Kepala Kelompok Fraksi (Kapoksi) Partai NasDem Komisi X DPR RI itu juga meminta agar afirmasi guru honorer menjadi guru PPPK tidak hanya menimbang masalah umur, namun juga memperhitungkan lamanya pengabdian seorang guru.

Legislator NasDem dari Dapil Sulawesi Barat itu optimistis terhadap inovasi yang dikembangkan Mendikbud-Ristek lewat program Merdeka Belajar. Namun ia juga menekankan perlunya Merdeka Mengajar bagi para guru.
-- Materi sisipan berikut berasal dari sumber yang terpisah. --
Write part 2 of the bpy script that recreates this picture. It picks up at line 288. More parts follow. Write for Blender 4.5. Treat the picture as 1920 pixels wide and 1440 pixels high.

“Fraksi NasDem optimistis terhadap inovasi dunia pendidikan kita, tapi harus tetap menjaga keseimbangannya. Saya yakin kita mampu meraih visi dari Merdeka Belajar yang selama ini digaungkan mas Menteri dan jajaran. Dengan catatan jika kita tetap bisa mengupayakan agar tetap tercipta ‘Merdeka untuk Mengajar’ nya itu sendiri,” tandasnya.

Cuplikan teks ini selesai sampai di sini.